Имя Генри отлично известно в Биг-Суре, он здесь самая популярная личность и, хотя порой на него посматривают с благоговейным трепетом, вполне доступен общению. Соседи, понимая важность его работы и считаясь с его идиосинкразиями, редко докучали ему визитами, по крайней мере не заваливались в любое время дня и ночи. Зато его постоянно осаждали многочисленные поклонники, приезжавшие в Биг-Сур автостопом из самых отдаленных уголков страны и даже мира, чтобы просто пожать ему руку. У Миллера было не меньше поклонников и почитателей, чем у кинозвезды, и, хотя он терпеть не мог, когда его отрывали от работы, двери его дома были открыты для всех, и каждого он встречал с распростертыми объятиями и приглашал разделить трапезу. Особо непонятливые из толстокожих оставались на несколько дней.
В общем, он живет простой и тихой жизнью. Работает он, наверное, не так напряженно, как в Европе, – все-таки теперь у него дом и жена, о которых надо заботиться (хотя жена, как выяснилось, вполне способна позаботиться и о доме, и о себе), – однако десять лет в Биг-Суре не прошли даром. Здесь был написан «Нексус» – третий и заключительный том грандиозного автобиографического труда (предыдущим был «Плексус»). Среди других вещей, написанных в Биг-Суре, надо отметить «Книги в моей жизни» (о ней я уже вскользь упоминал) и исследование о Рембо. Изначально Миллер намеревался исполнить вольный перевод его «Сезона в аду». То есть он задумал сделать английскую версию этой вещи, не сообразуясь с оригиналом, – иначе говоря, передать на своем языке эмоциональное и поэтическое содержание сочинения Рембо, представив таким образом собственную версию сезона в аду. Приступая к работе, он надеялся как можно ближе подступить к тому, что Рембо называет своим «негритянским» языком. Первая попытка провалилась, но Генри не отказался от своего намерения. В результате мы имеем его книгу о Рембо, которая, надо сказать, не в большей степени является биографией Рембо, чем моя книга – биографией Миллера. Но она гораздо ярче отражает сущность Рембо, нежели любая научная биография.
Влияние Миллера – теперь это можно утверждать со всей определенностью – становится все более и более ощутимым за рубежом. Говоря «за рубежом», я имею в виду – за пределами англосаксонских стран. Его произведения переведены уже почти на все европейские языки и, кроме того, на японский. Что верно, то верно: нет пророка в своем отечестве, и я не погрешу против истины, если скажу, что это изречение имеет самое непосредственное отношение к Генри Миллеру. Несмотря на огромное количество друзей и доброжелателей у него в Америке, официально он по-прежнему остается в опале. Если бы не его европейские и японские гонорары (в Японии он третий по популярности американский писатель после Хемингуэя и Стейнбека), ему бы так и не удалось свести концы с концами.
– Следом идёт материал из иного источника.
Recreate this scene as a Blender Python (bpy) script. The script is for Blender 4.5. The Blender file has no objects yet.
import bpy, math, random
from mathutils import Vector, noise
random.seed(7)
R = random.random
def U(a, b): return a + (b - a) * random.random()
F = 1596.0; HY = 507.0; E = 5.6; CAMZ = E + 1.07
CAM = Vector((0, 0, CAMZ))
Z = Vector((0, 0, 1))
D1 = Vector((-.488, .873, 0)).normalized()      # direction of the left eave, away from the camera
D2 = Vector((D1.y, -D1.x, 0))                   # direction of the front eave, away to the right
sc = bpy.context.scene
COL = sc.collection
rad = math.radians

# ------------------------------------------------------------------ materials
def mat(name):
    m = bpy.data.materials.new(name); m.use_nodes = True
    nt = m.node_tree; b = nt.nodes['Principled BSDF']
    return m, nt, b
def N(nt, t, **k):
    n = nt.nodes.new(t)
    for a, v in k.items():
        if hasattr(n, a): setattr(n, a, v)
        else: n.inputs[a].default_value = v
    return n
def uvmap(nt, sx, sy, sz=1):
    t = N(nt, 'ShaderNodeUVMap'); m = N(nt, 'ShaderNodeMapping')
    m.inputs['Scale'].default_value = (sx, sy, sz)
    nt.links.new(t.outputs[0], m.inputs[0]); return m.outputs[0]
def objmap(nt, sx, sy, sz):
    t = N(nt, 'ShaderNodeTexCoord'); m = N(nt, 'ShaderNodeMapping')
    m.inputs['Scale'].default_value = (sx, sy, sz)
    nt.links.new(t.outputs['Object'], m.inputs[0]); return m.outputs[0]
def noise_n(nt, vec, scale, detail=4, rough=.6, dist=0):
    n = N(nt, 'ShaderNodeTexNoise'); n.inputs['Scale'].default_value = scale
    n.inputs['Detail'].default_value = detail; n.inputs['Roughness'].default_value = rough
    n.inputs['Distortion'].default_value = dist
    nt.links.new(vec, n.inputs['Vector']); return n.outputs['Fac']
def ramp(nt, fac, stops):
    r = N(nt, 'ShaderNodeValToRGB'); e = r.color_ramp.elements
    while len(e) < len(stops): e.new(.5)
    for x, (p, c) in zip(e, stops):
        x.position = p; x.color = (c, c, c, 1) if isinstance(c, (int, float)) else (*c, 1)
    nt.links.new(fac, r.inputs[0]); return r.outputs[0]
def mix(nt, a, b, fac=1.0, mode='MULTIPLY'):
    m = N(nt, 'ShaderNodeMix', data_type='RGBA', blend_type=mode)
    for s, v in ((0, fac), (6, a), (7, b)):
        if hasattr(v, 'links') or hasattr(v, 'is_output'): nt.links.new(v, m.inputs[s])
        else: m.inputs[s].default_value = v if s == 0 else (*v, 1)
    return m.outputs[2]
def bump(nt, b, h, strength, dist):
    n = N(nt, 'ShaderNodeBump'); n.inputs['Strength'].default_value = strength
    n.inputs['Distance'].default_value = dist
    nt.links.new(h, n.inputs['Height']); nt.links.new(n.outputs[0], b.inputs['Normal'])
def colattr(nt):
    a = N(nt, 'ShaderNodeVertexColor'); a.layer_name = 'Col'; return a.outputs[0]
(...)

На фоне общеевропейского признания Генри Миллера писателем исключительного дарования как-то нелепо всерьез обсуждать «узколобую» позицию официального американского цензора, всякий раз появляющегося под видом чиновника почтового или таможенного ведомства. Как я уже говорил, и «Тропик Рака», и «Тропик Козерога» одинаково доступны в библиотеках большинства престижных американских колледжей, где эти книги считаются классикой и рекомендованы студентам в качестве обязательного чтения. Миллер просто завален письмами молодых американцев, избравших «Тропики» темой своих студенческих научных работ. Внимание, уделяемое «Тропикам» ведущими литературными критиками всего мира, полностью оправдывает читательский интерес. Однако власти делают все возможное, чтобы не допустить на книжные полки американцев именно эти две книги.
Время от времени чиновники почтовых и таможенных служб отслеживают и перехватывают экземпляры «Тропиков» при ввозе или пересылке через границу и проштамповывают их как подлежащие конфискации и уничтожению. Если адресат не согласен с подобными действиями властей, он имеет право отстаивать свои интересы в суде. В таких случаях выносится отрицательное решение: суд принимает сторону ответчика, в качестве которого всегда выступают Соединенные Штаты Америки. В ходе разбирательства председательствующий судья излагает собственные соображения и дает весьма вольные комментарии по поводу неугодной книги.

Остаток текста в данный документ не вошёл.